Moodle Association of Japan members take New Technology Award in eLearning

November 17, 2014 By Moodle

The Japanese e-Learning Awards have recognized members of the Moodle Association of Japan for their research project with the New Technology Award. The awards seek to honour innovative technology and content for elearning, announced during the November three-day Forum in Tokyo. There were 122 proposals submitted, with 11 category winners.

The Moodle Association of Japan (MAJ) is an independent organisation that aims to pursue effective ways of utilising the learning platform for education, to promote new program development and to encourage communication among Moodlers in Japan and supported the awards Forum. MAJ Members Hideto Harashima, Mari Yamauchi and Thom Rawson were awarded the New Technology Award for their proposal around connecting Moodle sites for collaborative learning. They describe the research in their own words below. Moodle is proud to work with the Moodle Association of Japan and recognize their display of research excellence in their research proposal. Others are encouraged to participate by attending the Forum in 2015.

Connecting LMS for Resource Sharing and Collaborative Learning
The two collaborative online projects involving students from four universities in Japan constituted our first research. The unique characteristics of both these projects are, for one thing, MNET or Moodle Networking was utilized for linking LMS instances at each school, and secondly, PoodLL, a multimedia plugin for Moodle, was used to record and exchange audio and video materials among other things.

The first project was a Local Cultural Exchange, where EFL students introduced unique local products and interesting spots to students in remote areas by recording short videos in English, followed by forum discussions.

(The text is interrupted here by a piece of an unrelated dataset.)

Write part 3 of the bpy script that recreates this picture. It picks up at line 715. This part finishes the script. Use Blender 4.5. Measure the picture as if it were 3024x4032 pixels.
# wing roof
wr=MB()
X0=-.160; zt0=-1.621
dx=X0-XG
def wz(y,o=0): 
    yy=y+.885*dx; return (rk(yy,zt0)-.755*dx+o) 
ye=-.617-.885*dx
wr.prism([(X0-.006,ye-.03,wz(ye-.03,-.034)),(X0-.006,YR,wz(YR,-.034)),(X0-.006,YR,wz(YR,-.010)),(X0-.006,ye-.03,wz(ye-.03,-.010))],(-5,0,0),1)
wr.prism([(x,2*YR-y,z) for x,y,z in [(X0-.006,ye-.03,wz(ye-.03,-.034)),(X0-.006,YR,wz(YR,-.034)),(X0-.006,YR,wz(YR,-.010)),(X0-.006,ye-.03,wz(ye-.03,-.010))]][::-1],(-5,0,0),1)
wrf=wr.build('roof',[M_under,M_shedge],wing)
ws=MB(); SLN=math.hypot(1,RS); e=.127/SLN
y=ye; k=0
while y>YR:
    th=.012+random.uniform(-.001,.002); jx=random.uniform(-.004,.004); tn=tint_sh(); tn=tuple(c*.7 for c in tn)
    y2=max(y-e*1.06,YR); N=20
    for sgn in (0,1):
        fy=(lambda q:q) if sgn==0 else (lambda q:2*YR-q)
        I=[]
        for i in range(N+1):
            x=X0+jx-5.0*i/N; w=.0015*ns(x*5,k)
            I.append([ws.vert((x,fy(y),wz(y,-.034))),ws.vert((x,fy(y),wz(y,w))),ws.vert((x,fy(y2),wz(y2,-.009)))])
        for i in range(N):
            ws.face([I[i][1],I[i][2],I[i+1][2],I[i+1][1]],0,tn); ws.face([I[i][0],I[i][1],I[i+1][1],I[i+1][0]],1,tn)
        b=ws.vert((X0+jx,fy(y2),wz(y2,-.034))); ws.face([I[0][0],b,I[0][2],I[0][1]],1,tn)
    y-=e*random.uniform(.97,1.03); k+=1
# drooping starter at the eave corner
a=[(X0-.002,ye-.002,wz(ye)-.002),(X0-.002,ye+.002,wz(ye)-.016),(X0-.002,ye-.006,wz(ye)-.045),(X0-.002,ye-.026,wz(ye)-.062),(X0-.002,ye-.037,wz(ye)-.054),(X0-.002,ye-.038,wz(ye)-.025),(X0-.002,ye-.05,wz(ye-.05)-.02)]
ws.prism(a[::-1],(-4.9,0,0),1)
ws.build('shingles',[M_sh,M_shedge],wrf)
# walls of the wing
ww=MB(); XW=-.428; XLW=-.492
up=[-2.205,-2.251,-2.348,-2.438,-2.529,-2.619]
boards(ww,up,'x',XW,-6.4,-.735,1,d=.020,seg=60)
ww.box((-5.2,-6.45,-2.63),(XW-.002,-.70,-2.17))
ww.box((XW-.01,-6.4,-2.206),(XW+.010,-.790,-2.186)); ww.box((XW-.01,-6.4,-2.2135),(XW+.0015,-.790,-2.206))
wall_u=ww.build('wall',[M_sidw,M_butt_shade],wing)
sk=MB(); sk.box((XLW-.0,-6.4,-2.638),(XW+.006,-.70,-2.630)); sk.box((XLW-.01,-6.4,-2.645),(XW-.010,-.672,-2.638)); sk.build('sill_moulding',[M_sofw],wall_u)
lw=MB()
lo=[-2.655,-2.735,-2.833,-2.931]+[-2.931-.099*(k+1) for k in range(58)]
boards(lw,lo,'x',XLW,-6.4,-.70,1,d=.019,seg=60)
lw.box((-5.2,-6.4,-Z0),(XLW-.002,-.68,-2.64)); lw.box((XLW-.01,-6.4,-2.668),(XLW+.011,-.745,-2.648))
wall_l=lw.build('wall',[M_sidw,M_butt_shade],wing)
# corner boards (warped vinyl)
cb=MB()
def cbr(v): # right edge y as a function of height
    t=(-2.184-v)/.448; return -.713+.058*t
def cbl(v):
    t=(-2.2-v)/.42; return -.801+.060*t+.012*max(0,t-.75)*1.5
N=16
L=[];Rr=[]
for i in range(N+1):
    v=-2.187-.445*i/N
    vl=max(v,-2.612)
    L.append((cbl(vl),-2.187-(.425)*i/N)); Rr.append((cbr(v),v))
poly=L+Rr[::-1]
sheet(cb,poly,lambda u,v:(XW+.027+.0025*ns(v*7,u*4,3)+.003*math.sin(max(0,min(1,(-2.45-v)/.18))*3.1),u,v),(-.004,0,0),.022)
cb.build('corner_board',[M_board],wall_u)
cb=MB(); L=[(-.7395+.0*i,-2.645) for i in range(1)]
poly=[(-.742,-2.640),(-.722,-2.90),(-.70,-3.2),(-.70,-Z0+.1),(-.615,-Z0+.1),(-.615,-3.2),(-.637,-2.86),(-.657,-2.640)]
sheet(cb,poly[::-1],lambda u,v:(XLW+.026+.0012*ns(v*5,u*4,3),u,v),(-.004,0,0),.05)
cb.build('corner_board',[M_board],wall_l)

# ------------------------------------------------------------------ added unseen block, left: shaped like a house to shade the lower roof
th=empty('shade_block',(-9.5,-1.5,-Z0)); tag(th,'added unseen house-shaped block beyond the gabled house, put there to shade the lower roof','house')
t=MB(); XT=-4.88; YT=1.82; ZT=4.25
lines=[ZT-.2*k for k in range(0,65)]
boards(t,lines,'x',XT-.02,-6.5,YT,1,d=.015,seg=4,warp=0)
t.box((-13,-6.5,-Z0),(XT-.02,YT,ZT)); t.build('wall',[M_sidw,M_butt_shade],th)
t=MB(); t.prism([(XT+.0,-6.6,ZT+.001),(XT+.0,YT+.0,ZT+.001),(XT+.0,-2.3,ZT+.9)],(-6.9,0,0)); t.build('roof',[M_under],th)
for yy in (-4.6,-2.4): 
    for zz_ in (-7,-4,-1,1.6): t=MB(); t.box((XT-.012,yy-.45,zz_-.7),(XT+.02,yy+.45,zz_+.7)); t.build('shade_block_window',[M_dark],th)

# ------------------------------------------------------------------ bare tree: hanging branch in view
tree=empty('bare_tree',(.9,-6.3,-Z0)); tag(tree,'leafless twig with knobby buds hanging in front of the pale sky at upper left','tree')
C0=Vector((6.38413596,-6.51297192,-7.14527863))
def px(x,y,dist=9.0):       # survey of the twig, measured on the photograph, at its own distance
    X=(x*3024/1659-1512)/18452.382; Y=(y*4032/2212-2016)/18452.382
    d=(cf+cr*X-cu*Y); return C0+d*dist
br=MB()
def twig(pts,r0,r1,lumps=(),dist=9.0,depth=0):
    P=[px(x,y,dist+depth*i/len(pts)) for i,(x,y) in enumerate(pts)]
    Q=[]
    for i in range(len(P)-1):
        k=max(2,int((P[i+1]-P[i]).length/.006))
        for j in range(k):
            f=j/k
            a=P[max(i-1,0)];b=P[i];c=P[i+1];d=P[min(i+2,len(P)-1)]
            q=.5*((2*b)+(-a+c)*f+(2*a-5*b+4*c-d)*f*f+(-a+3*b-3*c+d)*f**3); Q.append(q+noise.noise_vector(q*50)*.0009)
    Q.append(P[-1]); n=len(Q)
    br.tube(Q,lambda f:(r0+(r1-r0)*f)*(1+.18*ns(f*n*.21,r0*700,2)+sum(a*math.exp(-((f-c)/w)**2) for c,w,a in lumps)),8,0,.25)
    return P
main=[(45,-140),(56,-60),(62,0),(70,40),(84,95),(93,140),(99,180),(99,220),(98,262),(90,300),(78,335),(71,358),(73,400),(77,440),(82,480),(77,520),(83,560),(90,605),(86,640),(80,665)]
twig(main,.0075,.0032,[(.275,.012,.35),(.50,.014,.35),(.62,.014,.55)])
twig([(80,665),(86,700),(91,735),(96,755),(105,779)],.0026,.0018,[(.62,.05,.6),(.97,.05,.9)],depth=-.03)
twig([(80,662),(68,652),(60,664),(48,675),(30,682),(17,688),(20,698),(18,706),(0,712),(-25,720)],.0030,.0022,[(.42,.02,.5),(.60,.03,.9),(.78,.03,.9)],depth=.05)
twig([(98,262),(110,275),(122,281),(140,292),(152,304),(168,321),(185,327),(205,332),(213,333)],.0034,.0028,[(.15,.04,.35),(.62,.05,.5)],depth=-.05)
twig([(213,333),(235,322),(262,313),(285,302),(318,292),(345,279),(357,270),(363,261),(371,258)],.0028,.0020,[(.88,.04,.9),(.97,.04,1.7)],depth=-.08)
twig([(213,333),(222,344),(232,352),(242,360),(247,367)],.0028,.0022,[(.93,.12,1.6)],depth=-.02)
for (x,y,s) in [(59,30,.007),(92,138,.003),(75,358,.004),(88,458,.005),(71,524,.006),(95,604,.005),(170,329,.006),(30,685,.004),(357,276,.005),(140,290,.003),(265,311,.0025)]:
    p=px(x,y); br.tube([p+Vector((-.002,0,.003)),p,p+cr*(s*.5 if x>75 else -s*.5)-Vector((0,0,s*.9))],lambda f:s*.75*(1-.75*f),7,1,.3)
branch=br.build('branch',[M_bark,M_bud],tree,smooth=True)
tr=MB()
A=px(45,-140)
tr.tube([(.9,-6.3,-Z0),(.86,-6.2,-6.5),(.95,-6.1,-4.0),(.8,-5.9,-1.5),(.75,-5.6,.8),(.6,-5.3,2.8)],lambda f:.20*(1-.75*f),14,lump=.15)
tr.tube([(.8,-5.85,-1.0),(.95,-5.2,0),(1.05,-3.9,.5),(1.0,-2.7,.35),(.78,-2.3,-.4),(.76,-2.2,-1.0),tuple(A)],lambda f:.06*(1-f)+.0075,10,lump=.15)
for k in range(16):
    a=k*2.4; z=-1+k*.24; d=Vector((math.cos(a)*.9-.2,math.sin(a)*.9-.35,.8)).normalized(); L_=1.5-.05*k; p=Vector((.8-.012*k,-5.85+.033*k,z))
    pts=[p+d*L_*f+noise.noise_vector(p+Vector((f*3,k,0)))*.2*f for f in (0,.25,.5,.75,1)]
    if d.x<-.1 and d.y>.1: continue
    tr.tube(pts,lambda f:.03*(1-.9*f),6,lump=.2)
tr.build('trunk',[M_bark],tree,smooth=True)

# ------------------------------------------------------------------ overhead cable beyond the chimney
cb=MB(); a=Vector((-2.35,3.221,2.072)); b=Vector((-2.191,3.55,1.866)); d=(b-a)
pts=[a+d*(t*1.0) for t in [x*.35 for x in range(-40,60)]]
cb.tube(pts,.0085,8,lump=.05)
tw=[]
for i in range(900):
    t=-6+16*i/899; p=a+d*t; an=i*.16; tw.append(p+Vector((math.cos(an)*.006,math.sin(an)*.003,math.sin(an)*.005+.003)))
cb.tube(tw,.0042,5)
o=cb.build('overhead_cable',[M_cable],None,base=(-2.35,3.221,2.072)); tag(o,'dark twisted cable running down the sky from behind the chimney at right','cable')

A Forum was set up on a remote Moodle site where students logged in via MNET. They proceeded to post videos and share opinions and also to give ratings as peer evaluations – the default ratings permissions were overridden for that forum. PoodLL functioned as both a video recorder and player.

The second project took up the topic of World Heritage sites. Each student from the different universities chose one World Heritage site and introduced it to others by writing both a text description and also recording an audio attachment after doing the research. The Workshop module facilitated systematic pairing for peer evaluation with a rubric used for assessment. An extra color coding hack to core Moodle was utilized to identify each of the four school’s students.

At the end of these projects, a student feedback survey was administered and it revealed interesting reception of the projects by the students as well as some technical challenges faced by participants.

The second research involved using LTI or Learning Tools Interoperability. LTI is a method for giving remote access to a learning activity or course for the purpose of sharing learning outcomes. As of Moodle 2.4, a Moodle local plug-in allows a Moodle site to publish activities and courses as remotely accessible LTI objects for consumption. LTI is expected to become the eventual replacement for MNET.

LTI offers versatility and finer grain control over access to courses and more specifically specific activities within courses. External tools configured within a Moodle site can also receive grades from the LTI object they consume. MNET has no such function and grades remain on the remote Moodle site.

We implemented both LTI provision and LTI consumption using a collaborative school project called “Grand Canyon Adventure” in conjunction with the versatile PoodLL multimedia plugin.

The students each created a mock travel plan to the Grand Canyon and reported their plans in an LTI provided Moodle Database. Each database entry contained details about the trip including the price, itinerary and so on. The PoodLL Whiteboard module also allowed students to add a custom hand-drawn postcard containing a Grand Canyon image as the background.

Once the entries were completed, students then commented and peer-reviewed each other. We confirmed that each set of points received in the ratings from peer reviews were automatically reflected in the grade books of the consuming local Moodle sites. The project was overall successful and the students enjoyed it

Moving forward, we have plans to continue this work in developing collaborative activities for the participant schools in our research team.